I was on a Diesel 9 years ago going into IAD when it popped a motor during windshear on the approach. Me and the NWA heard it and as the power went up on the good engine while windshear warning could be clearly heard in the first class section. We didn't think much of it other than I'm going to be late now. The pilot went and relit it and shot the approach and it flamed or again on the rollout due to a compressor stall. Not one camera came out and the pax deplaned like it was no big deal.

Well that sort of stuff is EXPECTED when you fly on old dangerous airplanes.
 
I was on a Diesel 9 years ago going into IAD when it popped a motor during windshear on the approach. Me and the NWA heard it and as the power went up on the good engine while windshear warning could be clearly heard in the first class section. We didn't think much of it other than I'm going to be late now. The pilot went and relit it and shot the approach and it flamed or again on the rollout due to a compressor stall. Not one camera came out and the pax deplaned like it was no big deal.

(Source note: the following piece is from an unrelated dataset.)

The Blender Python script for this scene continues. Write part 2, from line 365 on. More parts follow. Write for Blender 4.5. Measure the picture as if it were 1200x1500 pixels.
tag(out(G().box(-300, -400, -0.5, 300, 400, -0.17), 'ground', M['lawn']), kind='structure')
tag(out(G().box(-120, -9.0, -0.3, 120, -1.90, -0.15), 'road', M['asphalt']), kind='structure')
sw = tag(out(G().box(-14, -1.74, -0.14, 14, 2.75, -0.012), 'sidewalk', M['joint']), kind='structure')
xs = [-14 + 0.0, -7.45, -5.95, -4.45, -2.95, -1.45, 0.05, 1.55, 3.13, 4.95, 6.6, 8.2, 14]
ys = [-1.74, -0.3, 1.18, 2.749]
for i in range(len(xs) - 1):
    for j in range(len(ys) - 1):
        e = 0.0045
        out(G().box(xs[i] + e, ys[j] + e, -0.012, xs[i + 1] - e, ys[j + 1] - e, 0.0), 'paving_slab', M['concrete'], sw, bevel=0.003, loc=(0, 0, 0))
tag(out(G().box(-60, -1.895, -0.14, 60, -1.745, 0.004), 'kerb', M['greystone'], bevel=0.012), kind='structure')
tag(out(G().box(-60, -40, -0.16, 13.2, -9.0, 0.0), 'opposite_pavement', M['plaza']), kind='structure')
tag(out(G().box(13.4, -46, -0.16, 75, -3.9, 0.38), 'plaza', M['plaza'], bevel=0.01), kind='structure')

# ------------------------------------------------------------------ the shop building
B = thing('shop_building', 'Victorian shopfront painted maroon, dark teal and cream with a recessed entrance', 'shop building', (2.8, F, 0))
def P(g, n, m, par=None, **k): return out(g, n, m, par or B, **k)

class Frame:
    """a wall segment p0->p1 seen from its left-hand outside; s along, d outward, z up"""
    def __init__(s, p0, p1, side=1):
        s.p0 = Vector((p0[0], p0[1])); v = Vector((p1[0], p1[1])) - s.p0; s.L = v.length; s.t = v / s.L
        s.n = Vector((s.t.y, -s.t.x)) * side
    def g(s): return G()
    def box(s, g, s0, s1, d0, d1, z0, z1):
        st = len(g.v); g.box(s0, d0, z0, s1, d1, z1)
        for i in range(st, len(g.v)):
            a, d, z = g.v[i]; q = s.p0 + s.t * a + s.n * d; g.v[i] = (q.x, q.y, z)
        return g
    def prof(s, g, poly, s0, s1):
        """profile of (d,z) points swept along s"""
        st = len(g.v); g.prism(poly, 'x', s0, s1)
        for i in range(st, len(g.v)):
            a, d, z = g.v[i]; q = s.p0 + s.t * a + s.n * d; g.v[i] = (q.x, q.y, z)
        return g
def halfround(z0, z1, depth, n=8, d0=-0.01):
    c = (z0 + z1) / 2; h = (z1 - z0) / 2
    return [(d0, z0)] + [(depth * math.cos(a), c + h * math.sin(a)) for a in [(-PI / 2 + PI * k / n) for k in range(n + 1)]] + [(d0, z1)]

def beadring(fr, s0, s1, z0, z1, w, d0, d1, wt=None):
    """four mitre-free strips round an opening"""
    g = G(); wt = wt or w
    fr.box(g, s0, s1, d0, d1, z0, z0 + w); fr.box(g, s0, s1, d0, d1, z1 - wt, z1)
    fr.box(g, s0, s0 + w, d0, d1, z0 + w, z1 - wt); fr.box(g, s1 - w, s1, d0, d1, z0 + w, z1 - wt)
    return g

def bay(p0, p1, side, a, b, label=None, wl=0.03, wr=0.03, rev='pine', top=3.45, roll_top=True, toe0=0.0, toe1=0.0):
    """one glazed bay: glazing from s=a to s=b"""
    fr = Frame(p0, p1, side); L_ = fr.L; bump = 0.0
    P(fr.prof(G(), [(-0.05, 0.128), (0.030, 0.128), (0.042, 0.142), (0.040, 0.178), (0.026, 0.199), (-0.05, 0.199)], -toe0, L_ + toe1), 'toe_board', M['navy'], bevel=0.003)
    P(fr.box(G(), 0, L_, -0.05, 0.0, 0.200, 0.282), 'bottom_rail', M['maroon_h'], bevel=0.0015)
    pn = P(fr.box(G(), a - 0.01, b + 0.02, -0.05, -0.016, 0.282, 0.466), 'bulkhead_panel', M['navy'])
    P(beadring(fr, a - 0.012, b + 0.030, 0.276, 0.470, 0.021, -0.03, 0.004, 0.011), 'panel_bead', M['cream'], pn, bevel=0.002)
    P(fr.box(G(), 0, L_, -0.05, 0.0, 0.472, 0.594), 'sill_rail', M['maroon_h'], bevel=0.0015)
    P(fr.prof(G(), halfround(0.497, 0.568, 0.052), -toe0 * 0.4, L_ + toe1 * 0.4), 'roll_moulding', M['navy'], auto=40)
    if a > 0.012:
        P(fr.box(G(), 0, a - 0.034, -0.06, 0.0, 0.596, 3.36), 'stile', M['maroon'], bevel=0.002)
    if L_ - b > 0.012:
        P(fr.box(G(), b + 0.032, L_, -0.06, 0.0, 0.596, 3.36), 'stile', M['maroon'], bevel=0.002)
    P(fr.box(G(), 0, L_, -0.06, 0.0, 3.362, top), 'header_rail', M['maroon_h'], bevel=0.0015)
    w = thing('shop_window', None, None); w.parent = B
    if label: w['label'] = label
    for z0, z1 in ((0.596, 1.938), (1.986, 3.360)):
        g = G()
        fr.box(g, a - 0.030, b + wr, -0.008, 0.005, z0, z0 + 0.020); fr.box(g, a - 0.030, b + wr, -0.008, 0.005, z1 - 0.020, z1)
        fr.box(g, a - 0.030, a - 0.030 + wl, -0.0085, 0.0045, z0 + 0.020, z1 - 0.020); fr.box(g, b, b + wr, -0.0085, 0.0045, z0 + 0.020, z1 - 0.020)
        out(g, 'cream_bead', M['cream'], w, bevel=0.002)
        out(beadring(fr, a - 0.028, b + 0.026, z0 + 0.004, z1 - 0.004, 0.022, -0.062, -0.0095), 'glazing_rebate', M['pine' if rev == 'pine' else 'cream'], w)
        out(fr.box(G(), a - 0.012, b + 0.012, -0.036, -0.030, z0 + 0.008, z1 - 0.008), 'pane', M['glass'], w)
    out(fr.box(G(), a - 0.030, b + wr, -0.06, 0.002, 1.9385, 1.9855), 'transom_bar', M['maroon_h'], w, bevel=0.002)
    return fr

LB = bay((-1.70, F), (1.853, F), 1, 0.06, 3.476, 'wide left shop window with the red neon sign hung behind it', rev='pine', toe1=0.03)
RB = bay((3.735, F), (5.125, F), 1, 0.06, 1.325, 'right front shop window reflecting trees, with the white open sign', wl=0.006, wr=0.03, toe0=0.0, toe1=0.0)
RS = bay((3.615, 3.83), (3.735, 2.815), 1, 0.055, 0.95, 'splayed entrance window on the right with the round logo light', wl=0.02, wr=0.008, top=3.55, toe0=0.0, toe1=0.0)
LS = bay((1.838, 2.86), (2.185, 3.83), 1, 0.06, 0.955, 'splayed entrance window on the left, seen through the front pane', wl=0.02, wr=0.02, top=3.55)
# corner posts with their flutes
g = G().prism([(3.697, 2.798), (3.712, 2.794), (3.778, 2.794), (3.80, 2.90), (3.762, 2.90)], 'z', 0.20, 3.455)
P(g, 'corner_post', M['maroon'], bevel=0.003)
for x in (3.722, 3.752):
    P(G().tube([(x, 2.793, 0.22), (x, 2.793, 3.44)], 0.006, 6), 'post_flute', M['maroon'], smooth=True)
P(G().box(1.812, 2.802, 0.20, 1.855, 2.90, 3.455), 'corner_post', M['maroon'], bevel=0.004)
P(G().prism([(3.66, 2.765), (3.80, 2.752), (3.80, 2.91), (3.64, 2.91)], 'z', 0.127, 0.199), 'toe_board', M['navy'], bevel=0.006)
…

It's a Douglas, what did you expect was going to happen?
 
Remember, I wasn't there. I glanced over at the scene from a distance once or twice and nothing looked strange, just 2 UAL pilots talking to the manager slightly more animated then normal conversation. All I know as far as them being dramatic is that at least one pax apparently heard enough of the conversation to know her SMF-ORD leg was in jeopardy. Given how unobservant the average passenger is, maybe they got a little loud. My understanding is that they only got upset when the shift manager basically laughed in their faces for refusing to board the new plane, I don't blame them.
@ChasenSFO Thanks for the clarification.